Dentsu sold and leased back its Tokyo headquarters less than five years ago
Brookfield Asset Management is putting the final touches on a deal to buy the headquarters building of Japanese advertising giant Dentsu Group, with market sources confirming a transaction value of JPY 300 billion ($1.9 billion) for the Tokyo tower.
The North American fund manager is expected to announce its acquisition of the 48-storey Dentsu building this week, a source told Mingtiandi on Wednesday. An investor group led by developer Hulic had purchased the tower in Tokyo’s central Minato ward from Dentsu less than five years ago in a sale-leaseback transaction valuing the property at close to $3 billion, marking Japan’s largest-ever sale of a single building.
The 2002-built skyscraper comprises 1.3 million square feet (120,774 square metres) of net lettable area, with the asset poised to change hands at JPY 230,769 ($1,507) per square foot at the indicated price. The latest milestone comes just over a year after Brookfield acquired a 30 percent stake in Meguro Gajoen in a deal valuing the western Tokyo commercial complex at about JPY 160 billion.

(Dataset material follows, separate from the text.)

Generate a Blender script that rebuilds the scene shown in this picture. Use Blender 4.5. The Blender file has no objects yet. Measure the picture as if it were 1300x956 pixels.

The late-stage talks on the Dentsu deal were first reported Tuesday by Bloomberg. Brookfield had no comment when contacted Wednesday.
Ad Giant Streamlines
Designed by French architect Jean Nouvel, the Dentsu skyscraper is a landmark in Minato ward’s Shiodome district and serves as the global head office of the world’s fifth-largest ad agency.

Andrew Burych, managing partner and head of east and southeast Asia real estate at Brookfield
Dentsu said in 2021 that it was offloading the building as part of a set of measures to simplify the business, structurally and permanently lower operating expenses, enhance the efficiency of the balance sheet and maximise long-term shareholder value.
In the final weeks of 2025 the group announced the sale of its former headquarters on Tokyo’s Ginza commercial strip for JPY 30 billion ($190 million) as part of a broader move to improve its business performance and returns for investors.
The eight-storey building occupies a 696 square metre (7,492 square foot) site and was completed in 1933. Redevelopment of the site would allow for substantial expansion from the current building’s 5,800 square metres of space. Dentsu did not identify the buyer of the asset.
After Brookfield made its largest-ever bet on Japan with Meguro Gajoen, which includes the Japanese headquarters of e-commerce giant Amazon, a key executive told the Mingtiandi Tokyo Forum last November that the Canadian giant would pursue more deals across a range of opportunities in Asia’s busiest real estate market.
“Inflation is helping push up rents,” Andrew Burych, the group’s head of East Asia real estate, said at the time. “You’re starting to see that rent growth come through and the currency has fallen to a place where it’s pretty interesting to invest. So you’ve got all of these things happening at the same time.”
Shopping for Landmarks
Brookfield is adding its Tokyo trophy amid a wave of overseas fund managers buying up landmark buildings in the city.
In early 2025, US private equity titan Blackstone acquired a Chiyoda ward commercial complex, Tokyo Garden Terrace Kioicho, from Seibu Holdings for $2.6 billion, marking the largest-ever real estate acquisition by a foreign investor in Japan.
Also in last year’s first half, Hong Kong-based Gaw Capital Partners teamed with Singaporean group Patience Capital to buy the Tokyu Plaza Ginza mall for $1 billion.
Private equity majors KKR and PAG closed out 2025 by announcing their acquisition of Sapporo Real Estate in a deal valuing the brewing giant’s property assets and operations at JPY 477 billion ($3 billion). Those assets include Yebisu Garden Place, a mixed-use complex spanning an 83,000 square metre site in Shibuya ward.